Here’s the stock market playbook for 2025, according to Morgan Stanley’s top stock strategist
Wall Street is expecting another positive year for the stock market in 2025 — but there’s one investment strategy traders should follow, as the outlook for stocks is more mixed than it appears, according to Morgan Stanley’s top stock strategist.
Mike Wilson, the bank’s CIO and chief US equity strategist, said investors should adopt a barbell investment strategy. The approach refers to a portfolio mix that balances a high concentration of high- and low-risk assets.
That strategy is ideal for investors looking to capture gains in riskier areas in the market while hedging against potential losses — and the approach should be on investors’ radars amid uncertainty looming over the market into next year, Wilson said in a recent episode of Morgan Stanley’s “Thoughts on the Market” podcast.
Wilson pointed to the mixed dynamic in markets this year, with gains spread across high-quality, large-cap, and cyclical stocks, as well as lower-quality stocks. Given shifting expectations for inflation, economic growth, and Fed rate cuts, the groups have performed well at different times.
“Going into next year, I think this pattern continues, and it currently makes sense to have a barbell of large-cap high-quality cyclicals and growth stocks,” Wilson said.
Wilson also highlighted a mix of potential catalysts and risks for stocks next year, which a barbell strategy could be well-suited to handle.

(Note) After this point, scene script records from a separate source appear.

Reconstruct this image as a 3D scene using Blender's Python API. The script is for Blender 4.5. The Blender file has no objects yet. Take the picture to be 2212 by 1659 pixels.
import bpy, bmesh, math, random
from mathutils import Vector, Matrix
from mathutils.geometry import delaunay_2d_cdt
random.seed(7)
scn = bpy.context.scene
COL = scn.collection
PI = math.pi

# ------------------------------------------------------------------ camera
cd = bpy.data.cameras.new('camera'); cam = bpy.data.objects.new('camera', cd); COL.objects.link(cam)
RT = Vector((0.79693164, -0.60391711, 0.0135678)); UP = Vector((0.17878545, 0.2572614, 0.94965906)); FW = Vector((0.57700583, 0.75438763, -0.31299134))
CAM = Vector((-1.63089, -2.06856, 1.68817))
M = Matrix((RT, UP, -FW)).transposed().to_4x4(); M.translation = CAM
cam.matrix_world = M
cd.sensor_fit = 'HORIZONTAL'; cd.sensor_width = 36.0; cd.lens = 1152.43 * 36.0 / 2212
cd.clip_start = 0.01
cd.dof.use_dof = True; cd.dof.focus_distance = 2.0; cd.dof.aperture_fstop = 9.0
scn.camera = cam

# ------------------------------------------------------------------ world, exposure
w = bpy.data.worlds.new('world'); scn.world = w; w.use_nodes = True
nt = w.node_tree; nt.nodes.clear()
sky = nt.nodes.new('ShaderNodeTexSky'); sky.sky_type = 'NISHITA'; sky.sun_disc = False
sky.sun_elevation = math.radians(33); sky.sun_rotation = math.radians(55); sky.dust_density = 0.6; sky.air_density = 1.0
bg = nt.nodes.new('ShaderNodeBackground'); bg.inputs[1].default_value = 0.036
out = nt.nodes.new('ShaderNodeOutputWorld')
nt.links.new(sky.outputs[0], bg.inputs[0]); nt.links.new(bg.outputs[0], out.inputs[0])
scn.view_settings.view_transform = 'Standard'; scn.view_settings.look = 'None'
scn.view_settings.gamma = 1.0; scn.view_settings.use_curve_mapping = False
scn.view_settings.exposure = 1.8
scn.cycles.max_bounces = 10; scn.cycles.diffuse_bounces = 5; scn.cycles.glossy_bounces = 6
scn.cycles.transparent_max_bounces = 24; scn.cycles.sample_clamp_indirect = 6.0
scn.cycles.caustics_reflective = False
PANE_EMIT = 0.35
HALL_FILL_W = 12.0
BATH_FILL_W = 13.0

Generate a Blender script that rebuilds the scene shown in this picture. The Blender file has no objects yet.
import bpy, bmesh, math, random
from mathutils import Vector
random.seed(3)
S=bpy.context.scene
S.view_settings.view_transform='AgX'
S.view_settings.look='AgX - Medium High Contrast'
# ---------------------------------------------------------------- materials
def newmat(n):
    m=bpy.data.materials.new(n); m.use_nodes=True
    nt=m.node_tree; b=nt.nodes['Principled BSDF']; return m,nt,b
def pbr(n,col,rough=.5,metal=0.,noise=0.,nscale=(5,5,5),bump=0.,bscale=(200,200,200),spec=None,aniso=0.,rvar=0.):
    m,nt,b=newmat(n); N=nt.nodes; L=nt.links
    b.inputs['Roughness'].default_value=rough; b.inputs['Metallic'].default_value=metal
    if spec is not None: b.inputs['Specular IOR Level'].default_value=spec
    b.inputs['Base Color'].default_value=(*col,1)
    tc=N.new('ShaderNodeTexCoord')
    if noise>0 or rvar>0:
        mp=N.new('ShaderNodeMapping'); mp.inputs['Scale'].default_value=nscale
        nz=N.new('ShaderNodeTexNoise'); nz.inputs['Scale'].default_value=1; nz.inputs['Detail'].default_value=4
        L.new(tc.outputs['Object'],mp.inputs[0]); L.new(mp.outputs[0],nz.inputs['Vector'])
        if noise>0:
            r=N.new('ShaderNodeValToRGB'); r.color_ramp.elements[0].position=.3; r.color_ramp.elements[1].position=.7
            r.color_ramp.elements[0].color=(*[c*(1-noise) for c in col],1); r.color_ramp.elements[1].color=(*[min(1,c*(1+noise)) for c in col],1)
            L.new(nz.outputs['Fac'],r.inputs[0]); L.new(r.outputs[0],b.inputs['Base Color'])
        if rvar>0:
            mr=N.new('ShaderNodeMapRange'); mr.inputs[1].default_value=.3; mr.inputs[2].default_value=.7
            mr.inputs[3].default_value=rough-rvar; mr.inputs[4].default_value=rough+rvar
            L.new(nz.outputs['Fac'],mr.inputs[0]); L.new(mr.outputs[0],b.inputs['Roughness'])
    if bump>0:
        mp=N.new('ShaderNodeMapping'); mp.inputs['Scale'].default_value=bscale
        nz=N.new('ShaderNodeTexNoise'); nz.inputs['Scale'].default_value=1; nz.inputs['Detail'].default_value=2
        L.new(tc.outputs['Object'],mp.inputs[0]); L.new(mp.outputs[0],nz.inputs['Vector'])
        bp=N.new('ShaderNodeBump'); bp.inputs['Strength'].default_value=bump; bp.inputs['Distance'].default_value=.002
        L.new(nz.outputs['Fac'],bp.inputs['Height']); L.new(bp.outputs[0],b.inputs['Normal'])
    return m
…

Among the positive catalysts, Wall Street is eyeing deregulation and corporate tax cuts under Trump’s second term, which could fuel corporate earnings growth. The earnings outlook is particularly bright for large-cap quality stocks, Wilson added.
On the other hand, economic risks are swirling around some of Trump’s other proposed policies.
For instance, while Trump levied tariffs during his first term as president without a significant inflation increase, experts have said his tariff plan this time around is far more sweeping, which could lead to a potential surge in inflation next year.
Near-term risks also lie in Trump’s plan to deport millions of immigrants, which economists have said could hit the labor market. Proposed job cuts by the Department of Government Efficiency could also provide a near-term “growth negative,” Wilson said.
“Given the uncertainty around policy sequencing and implementation on tariffs, immigration and how much the Fed can cut rates next year, we suspect equity markets will tread a bit more conservatively in the first quarter than what we observed this fall,” he added.
The risk of a US recession also hasn’t completely gone away, Wilson said, speaking in a recent interview with Bloomberg. He noted that the US was in a late-cycle expansion, with the economy still pressured by higher interest rates and some signs of strain among small businesses and consumers.
“I don’t think the risk of a hard landing has been extinguished,” Wilson said. “Which is why we’re trading narrow again. People are going for the large-cap quality stocks. Which is why we don’t want to go full overweight on small-caps or low-quality … We are not of the view that this is going to be some big ramp into next year, that everything’s changed.”
Market forecasters are generally expecting a more muted year of gains for the S&P 500 in 2025, given the benchmark index’s second consecutive year of double-digit returns in 2024.
Wilson, who was a prominent bear on Wall Street in 2022 and 2023, has relaxed his outlook and raised his outlook for stocks. In 2025, Morgan Stanley is predicting the S&P 500 will end next year at around 6,500, implying an increase of over 7% from current levels.